In this project funded by the Chemical Structure, Dynamics, and Mechanisms-A (CSDM-A) program in the Division of Chemistry, Professor Kenneth Leopold is using state-of-the-art instruments to study the forces that molecules exert on each other. These forces can influence the outcome of chemical reactions, especially for substances dissolved in water where many important chemical reactions take place. The work is accomplished by first studying pairs of gaseous molecules that could react with each other. Then, when additional molecules are added, their effect on the reactive pair can be observed. The instruments used measure how molecules absorb microwaves. The specific set of microwave frequencies that a molecule or cluster absorbs contains accurate information about its structure and about how atoms are bonded together. Beyond fundamental science, this work has potential applications to understanding how aerosol particles form in the Earth's atmosphere and, thus, on our understanding of climate. Through this research project the students in Professor Leopold's lab obtain valuable experience in advanced experimental methods and in the rigorous handling of highly accurate experimental data.

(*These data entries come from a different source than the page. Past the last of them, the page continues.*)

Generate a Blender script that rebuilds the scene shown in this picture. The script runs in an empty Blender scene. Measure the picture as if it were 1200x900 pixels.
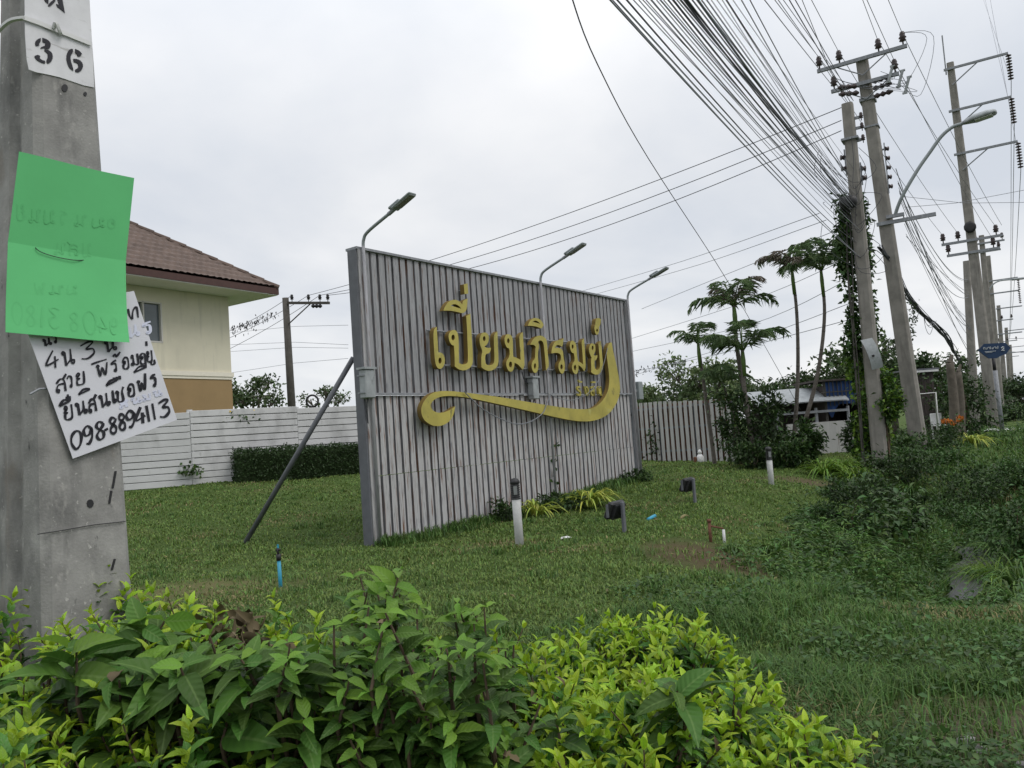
import bpy, math, random
import numpy as np
from mathutils import Vector

# ------------------------------------------------------------------ camera, sky, sun, exposure
SC = bpy.context.scene
COL = SC.collection
RAD = math.radians
FPX, PITCH, ROLL, EYE = 933.0, RAD(3.65), RAD(4.0), 1.6
CF = np.array([0, math.cos(PITCH), math.sin(PITCH)])
_R0 = np.array([1.0, 0, 0]); _U0 = np.array([0, -math.sin(PITCH), math.cos(PITCH)])
CR = math.cos(ROLL) * _R0 - math.sin(ROLL) * _U0
CU = math.cos(ROLL) * _U0 + math.sin(ROLL) * _R0
CAM = np.array([0, 0, EYE])
cd = bpy.data.cameras.new('camera'); cam = bpy.data.objects.new('camera', cd); COL.objects.link(cam)
from mathutils import Matrix
cam.matrix_world = Matrix(((CR[0], CU[0], -CF[0], 0), (CR[1], CU[1], -CF[1], 0), (CR[2], CU[2], -CF[2], EYE), (0, 0, 0, 1)))
cd.sensor_width = 36; cd.lens = FPX / 1200 * 36; cd.clip_start = 0.05; cd.clip_end = 6000
SC.camera = cam
SUN_EL, SUN_AZ = RAD(54), RAD(118)          # azimuth measured from +Y towards +X
w = bpy.data.worlds.new('World'); SC.world = w; w.use_nodes = True
nt = w.node_tree; N = nt.nodes; LK = nt.links; N.clear()
out = N.new('ShaderNodeOutputWorld'); bg = N.new('ShaderNodeBackground'); bg.inputs['Strength'].default_value = 0.1
sky = N.new('ShaderNodeTexSky'); sky.sky_type = 'NISHITA'; sky.sun_disc = False
sky.sun_elevation = SUN_EL; sky.sun_rotation = SUN_AZ
tc = N.new('ShaderNodeTexCoord'); sx = N.new('ShaderNodeSeparateXYZ'); LK.new(tc.outputs['Generated'], sx.inputs[0])
def wm(op, a, b=None):
    n = N.new('ShaderNodeMath'); n.operation = op
    for i, v in enumerate((a, b)):
        if v is None: continue
        if isinstance(v, (int, float)): n.inputs[i].default_value = v
        else: LK.new(v, n.inputs[i])
    return n.outputs[0]
den = wm('ADD', wm('MAXIMUM', sx.outputs[2], 0.0), 0.22)
cx = N.new('ShaderNodeCombineXYZ'); LK.new(wm('DIVIDE', sx.outputs[0], den), cx.inputs[0]); LK.new(wm('DIVIDE', sx.outputs[1], den), cx.inputs[1])
n1 = N.new('ShaderNodeTexNoise'); n1.inputs['Scale'].default_value = 0.95; n1.inputs['Detail'].default_value = 7; n1.inputs['Roughness'].default_value = 0.5; n1.inputs['Distortion'].default_value = 0.25
LK.new(cx.outputs[0], n1.inputs['Vector'])
cr = N.new('ShaderNodeValToRGB'); LK.new(n1.outputs[0], cr.inputs[0])
cr.color_ramp.elements[0].position = 0.36; cr.color_ramp.elements[0].color = (0.66, 0.70, 0.765, 1)
cr.color_ramp.elements[1].position = 0.66; cr.color_ramp.elements[1].color = (0.95, 0.95, 0.955, 1)
e = cr.color_ramp.elements.new(0.5); e.color = (0.79, 0.81, 0.845, 1)
sc10 = N.new('ShaderNodeVectorMath'); sc10.operation = 'SCALE'; sc10.inputs['Scale'].default_value = 9.6
LK.new(cr.outputs[0], sc10.inputs[0])
zr_ = N.new('ShaderNodeMapRange'); zr_.interpolation_type = 'SMOOTHSTEP'; zr_.inputs[1].default_value = 0.25; zr_.inputs[2].default_value = 0.95; zr_.inputs[3].default_value = 10.4; zr_.inputs[4].default_value = 18.0   # an overcast sky is brightest overhead
LK.new(sx.outputs[2], zr_.inputs[0]); LK.new(zr_.outputs[0], sc10.inputs['Scale'])
mx = N.new('ShaderNodeMix'); mx.data_type = 'RGBA'; mx.inputs[0].default_value = 0.93
LK.new(sky.outputs[0], mx.inputs[6]); LK.new(sc10.outputs[0], mx.inputs[7]); LK.new(mx.outputs[2], bg.inputs[0]); LK.new(bg.outputs[0], out.inputs[0])
sl = bpy.data.lights.new('sun', 'SUN'); sl.energy = 1.3; sl.angle = RAD(28); sl.color = (1, 0.96, 0.9)
so = bpy.data.objects.new('sun', sl); COL.objects.link(so)
sd = Vector((math.sin(SUN_AZ) * math.cos(SUN_EL), math.cos(SUN_AZ) * math.cos(SUN_EL), math.sin(SUN_EL)))
so.rotation_euler = sd.to_track_quat('Z', 'Y').to_euler(); so.location = (0, 0, 30)
SC.view_settings.view_transform = 'Standard'; SC.view_settings.look = 'None'
SC.view_settings.exposure = 0.0; SC.view_settings.gamma = 1.0; SC.view_settings.use_curve_mapping = False

# ------------------------------------------------------------------ helpers
rng = np.random.default_rng(7); random.seed(7)
def ray(px, py): return CF + (px - 600) / FPX * CR + (450 - py) / FPX * CU
def P(px, py, D): return CAM + ray(px, py) * D                   # photograph pixel at depth D -> world
def PP(px, py, p0, n):                                            # ... on a plane
    r = ray(px, py); return CAM + r * (np.dot(np.asarray(p0) - CAM, n) / np.dot(r, n))
def nrm(v): v = np.asarray(v, float); return v / max(1e-9, np.linalg.norm(v))

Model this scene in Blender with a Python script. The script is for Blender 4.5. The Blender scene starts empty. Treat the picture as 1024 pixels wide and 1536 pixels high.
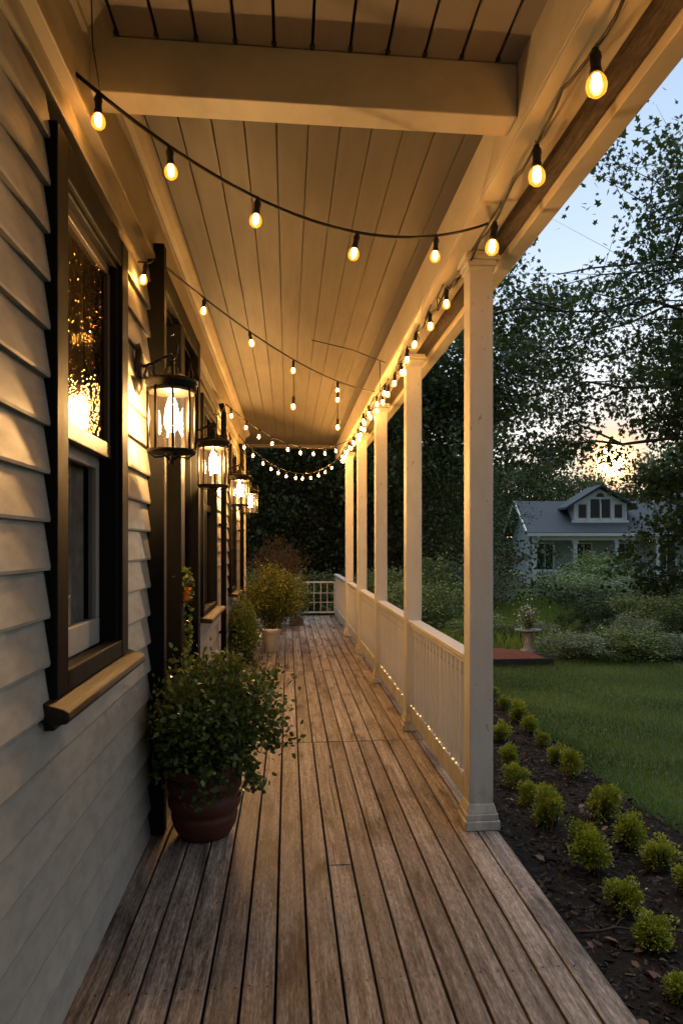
import bpy, math, random
import numpy as np
R = math.radians
random.seed(7)
sc = bpy.context.scene
col = sc.collection

# ------------------------------------------------------------------ node helpers
class NT:
    def __init__(s, name):
        m = bpy.data.materials.new(name); m.use_nodes = True
        s.m = m; s.t = m.node_tree; s.t.nodes.clear()
        s.out = s.n('ShaderNodeOutputMaterial')
    def n(s, typ, ins=None, **kw):
        nd = s.t.nodes.new(typ)
        for k, v in kw.items(): setattr(nd, k, v)
        for k, v in (ins or {}).items():
            sk = nd.inputs[k]
            if isinstance(v, bpy.types.NodeSocket): s.t.links.new(v, sk)
            else: sk.default_value = v
        return nd
    def link(s, a, b): s.t.links.new(a, b)
    def coord(s, scale=(1, 1, 1), kind='Object'):
        tc = s.n('ShaderNodeTexCoord')
        return s.n('ShaderNodeMapping', {'Vector': tc.outputs[kind], 'Scale': scale}).outputs[0]
    def noise(s, vec, scale=5, detail=4, rough=.55, dist=0):
        return s.n('ShaderNodeTexNoise', {'Vector': vec, 'Scale': scale, 'Detail': detail, 'Roughness': rough, 'Distortion': dist}).outputs[0]
    def ramp(s, fac, stops):
        r = s.n('ShaderNodeValToRGB', {'Fac': fac})
        e = r.color_ramp.elements
        while len(e) < len(stops): e.new(.5)
        for i, (p, c) in enumerate(stops):
            e[i].position = p
            e[i].color = (c, c, c, 1) if isinstance(c, (int, float)) else (*c, 1)
        return r.outputs[0]
    def mix(s, f, a, b, mode='MIX'):
        nd = s.t.nodes.new('ShaderNodeMix'); nd.data_type = 'RGBA'; nd.blend_type = mode
        for sk, v in ((nd.inputs[0], f), (nd.inputs[6], a), (nd.inputs[7], b)):
            if isinstance(v, bpy.types.NodeSocket): s.t.links.new(v, sk)
            elif isinstance(v, tuple) and len(v) == 3: sk.default_value = (*v, 1)
            else: sk.default_value = v
        return nd.outputs[2]
    def math(s, op, a, b=0.):
        return s.n('ShaderNodeMath', {0: a, 1: b}, operation=op).outputs[0]
    def attr(s, name='rnd'):
        return s.n('ShaderNodeAttribute', attribute_name=name).outputs['Fac']
    def bump(s, h, strength=.3, dist=.01):
        return s.n('ShaderNodeBump', {'Height': h, 'Strength': strength, 'Distance': dist}).outputs[0]
    def principled(s, color, rough=.5, normal=None, **kw):
        ins = {'Base Color': color if isinstance(color, bpy.types.NodeSocket) else (*color, 1), 'Roughness': rough}
        ins['Specular IOR Level'] = .3
        if normal is not None: ins['Normal'] = normal
        for k, v in kw.items(): ins[k.replace('_', ' ')] = v
        return s.n('ShaderNodeBsdfPrincipled', ins)
    def fin(s, sh):
        s.link(sh.outputs[0], s.out.inputs[0]); return s.m

def m_paint(name, c, rough=.5, dirt=.35, grain=(3, 3, 3), dark=.55, bump=.15, fine=60, grime=False, spec=.3):
    t = NT(name)
    v = t.coord(grain)
    n1 = t.noise(v, 3, 6, .65)
    n2 = t.noise(t.coord(tuple(g * 1 for g in grain)), fine, 3, .6)
    f = t.math('MULTIPLY', t.ramp(n1, [(.42, 0), (.75, 1)]), dirt)
    cc = t.mix(f, c, tuple(x * dark for x in c))
    cc = t.mix(t.math('MULTIPLY', t.attr(), .25), cc, tuple(x * .62 for x in c))
    if grime:
        zc = t.n('ShaderNodeSeparateXYZ', {0: t.n('ShaderNodeTexCoord').outputs['Object']}).outputs[2]
        low = t.n('ShaderNodeMapRange', {0: zc, 1: .0, 2: .42, 3: 1., 4: 0.}).outputs[0]
        sp = t.noise(t.coord((1, 1, .3)), 14, 6, .7)
        cc = t.mix(t.math('MULTIPLY', low, t.ramp(sp, [(.35, 0), (.7, .75)])), cc, (.16, .125, .09))
        ch = t.noise(t.coord((1, 1, .5)), 42, 2, .5)
        cc = t.mix(t.ramp(ch, [(.70, 0), (.73, .6)]), cc, (.22, .18, .14))
    rr = t.n('ShaderNodeMapRange', {0: n1, 3: max(rough - .12, .05), 4: rough + .15}).outputs[0]
    return t.fin(t.principled(cc, rr, t.bump(n2, bump, .004), Specular_IOR_Level=spec))

def m_plain(name, c, rough=.5, metallic=0., var=.3, scale=14):
    t = NT(name)
    n = t.noise(t.coord(), scale, 5, .6)
    cc = t.mix(t.ramp(n, [(.3, 0), (.7, 1)]), tuple(x * (1 - var) for x in c), tuple(min(1, x * (1 + var)) for x in c))
    return t.fin(t.principled(cc, rough, t.bump(n, .12, .004), Metallic=metallic))

def m_wood(name, lo, mid, hi, axis=1, rough=.7, sc_=1., worn=.5, wear_and_dim=False):
    t = NT(name)
    st = [42, 42, 42]; st[axis] = 1.3
    fine = [190, 190, 190]; fine[axis] = 26 if axis == 1 else 5
    tc = t.n('ShaderNodeTexCoord').outputs['Object']
    at = t.attr()
    off = t.n('ShaderNodeCombineXYZ', {0: t.math('MULTIPLY', at, 37.), 1: t.math('MULTIPLY', at, 91.), 2: t.math('MULTIPLY', at, 13.)}).outputs[0]
    vv = t.n('ShaderNodeVectorMath', {0: tc, 1: off}, operation='ADD').outputs[0]
    g1 = t.noise(t.n('ShaderNodeMapping', {'Vector': vv, 'Scale': [x * sc_ for x in st]}).outputs[0], 1, 5, .7, 1.1)
    g2 = t.noise(t.n('ShaderNodeMapping', {'Vector': vv, 'Scale': [x * sc_ for x in fine]}).outputs[0], 1, 3, .7)
    patch = t.noise(t.n('ShaderNodeMapping', {'Vector': vv, 'Scale': [9, 1.6 if axis == 1 else 9, 9]}).outputs[0], 1, 6, .7)
    g = t.math('ADD', t.math('MULTIPLY', g1, .55), t.math('MULTIPLY', g2, .45))
    c = t.ramp(g, [(.34, lo), (.5, mid), (.66, hi)])
    c = t.mix(t.math('MULTIPLY', t.ramp(patch, [(.5, 0), (.68, 1)]), worn), c, tuple(x * .5 for x in lo))
    c = t.mix(t.math('MULTIPLY', at, .75), c, t.mix(1., c, (.48, .45, .43), 'MULTIPLY'))
    ck = t.noise(t.n('ShaderNodeMapping', {'Vector': vv, 'Scale': [55, .55, 55] if axis == 1 else [30, 30, 30]}).outputs[0], 1, 2, .5, .4)
    c = t.mix(t.ramp(ck, [(.695, 0), (.715, .85)]), c, tuple(x * .3 for x in lo))
    if wear_and_dim:
        yy = t.n('ShaderNodeSeparateXYZ', {0: tc}).outputs[1]
        wf = t.n('ShaderNodeMapRange', {0: yy, 1: 2.0, 2: 4.8, 3: .72, 4: 0.}).outputs[0]
        wp = t.noise(t.n('ShaderNodeMapping', {'Vector': vv, 'Scale': [30, 6, 30]}).outputs[0], 1, 6, .75)
        c = t.mix(t.math('MULTIPLY', wf, t.ramp(wp, [(.34, .35), (.62, 1)])), c, t.mix(1., c, (.30, .28, .27), 'MULTIPLY'))  # scuffed patches plus dim light painted in, darkest on the near boards
    kn = t.n('ShaderNodeTexVoronoi', {'Vector': t.n('ShaderNodeMapping', {'Vector': vv, 'Scale': [5, 1.1, 5] if axis == 1 else [5, 5, 5]}).outputs[0], 'Scale': 1.}).outputs['Distance']
    c = t.mix(t.ramp(kn, [(.035, 1), (.075, 0)]), c, tuple(x * .35 for x in lo))
    rr = t.n('ShaderNodeMapRange', {0: g, 3: rough - .15, 4: rough + .15}).outputs[0]
    return t.fin(t.principled(c, rr, t.bump(g, .55, .004)))

def m_leaf(name, dark, light, rough=.45, trans=.25):
    t = NT(name)
    a = t.attr()
    oi = t.n('ShaderNodeObjectInfo').outputs['Random']
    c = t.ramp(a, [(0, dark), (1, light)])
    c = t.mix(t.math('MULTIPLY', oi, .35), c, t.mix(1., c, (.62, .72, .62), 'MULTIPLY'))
    p = t.principled(c, rough)
    tr = t.n('ShaderNodeBsdfTranslucent', {'Color': t.mix(1., c, (1.3, 1.2, .5), 'MULTIPLY')})
    return t.fin(t.n('ShaderNodeMixShader', {0: trans, 1: p.outputs[0], 2: tr.outputs[0]}))

def m_emit(name, c, s, sample=True):
    t = NT(name)
    m = t.fin(t.n('ShaderNodeEmission', {'Color': (*c, 1), 'Strength': s}))
    if not sample: m.cycles.emission_sampling = 'NONE'
    return m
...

Rotational spectroscopy is used to elucidate the molecular and electronic structure of bare and microsolvated clusters containing molecules on the verge of chemical change. This offers an interesting venue for studying the relationship between aggregation and reactivity. The rotational spectroscopy is implemented by exploiting both cavity-based and chirped-pulse microwave techniques. Accurate moments of inertia, hyperfine coupling constants, and tunneling frequencies provide information about structure and zero-point vibrational dynamics. The study of microsolvated clusters deepens our understanding of solvation, a critical factor influencing thermodynamics and reactivity in solution. It offers experimental benchmarks for the development of model potentials for theoretical treatments of condensed phase matter and provides chemical quality information that builds an intuitive understanding of the interactions of interest. Simple prototypical systems are investigated with strong focus on complexes subject to proton transfer or hydrolysis. The broader impact of the work is enhanced when model systems are chosen which are pertinent to problems in atmospheric chemistry, particularly the nucleation of atmospheric aerosols.

This award reflects NSF's statutory mission and has been deemed worthy of support through evaluation using the Foundation's intellectual merit and broader impacts review criteria.